The weather forecast drove the design of alternatives. Plan A was the easy decision for a sunny forecast. Plan B was the easy decision for a rainy forecast. The complication happened in between with the forecast uncertainties.

Sound Reasoning

In the moment, I believed I had very sound reasoning. However, upon reflection I realized the my reasoning was not as robust as it should have been. The weakest link of useful information leaked into weakening my reasoning. My highly negative valuation of being cold and wet led me to over-value the forecast which held out the prospect for my least desired outcome.

Commitment to Follow Through

I am a very resolute person. Once I make a decision, I am 100% committed. In THIS case, my commitment almost prevented me from responding to the changing information from the actual weather!
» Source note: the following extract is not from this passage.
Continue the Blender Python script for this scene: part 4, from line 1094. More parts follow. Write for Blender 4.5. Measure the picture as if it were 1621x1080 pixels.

The Decision-Making Process

Yahoo weather forecast for Santa Clara, CA the morning of...
Yahoo weather forecast for Santa Clara, CA the morning of…

The weakest link determines the quality of a decision. The weakest link was my “useful information”, and it undermined my decision-making process. My son was intently focused on the Google weather forecast which corroborated the Apple weather forecast but contradicted the Yahoo weather forecast. As the sun started to shine over our house, I began to question my decision and the entire process. My wife drew the final straw when she reported a relatively “nice day” as she ran errands in town. I was running out of time, and I had to decide quickly whether to revert back to Plan A. I could only further improve my information with a costly trip to Great America and back (Great America does not provide a phone number to call a live human for help!). Such a move was too costly and even impractical.

My wife’s report snapped me back into the decision-making space I should have occupied in the first place. I more fairly evaluated the information at hand. A majority vote instead made more sense than an ad hoc blending of rain probabilities, especially given my deepening doubts about the quality of information from the Yahoo Weather app. I applied improved probabilities to the potential outcomes, and I informally calculated the “expected value” of the decision. Entering my son’s information space, I used a 20% chance of rain for 11am to noon. I used his valuation for the potential outcomes of a) Great America and no rain at any point = very high, b) Great America and rain at any point = not quite as high but still high, or c) stay home = low. This framing created fantastic decision clarity. Let’s go!

The Outcome

So how did everything turn out? I can report that I was quite grateful that I kept an open mind and allowed myself to rethink my decision-making process! While I suffered through very cold weather in the last hour of our visit, no rain ever came. My son and and his friends had a great time the whole way. While the outcome does not determine the quality of the decision, the outcome seemed to confirm the unreliability of the Yahoo Weather app relatively to Google and Apple. While a more statistically robust approach requires a larger sample of forecasts and actual weather, I am scarred enough to change my approach to sourcing weather forecasts.

My son taught me a valuable lesson in assessing the quality of information. He also taught me the importance of using the appropriate frame and value function for the decision at-hand. I allowed my own biases to blind me to the fatal weaknesses in my decision chain.

Lesson learned! I now hope you never replicate my mistakes.

Great America Happiness: the difference in values about the weather are clearly evident in my heavy bundling and covering versus my son's!
Great America Happiness – the difference in values about the weather are clearly evident in my heavy bundling and covering versus my son’s!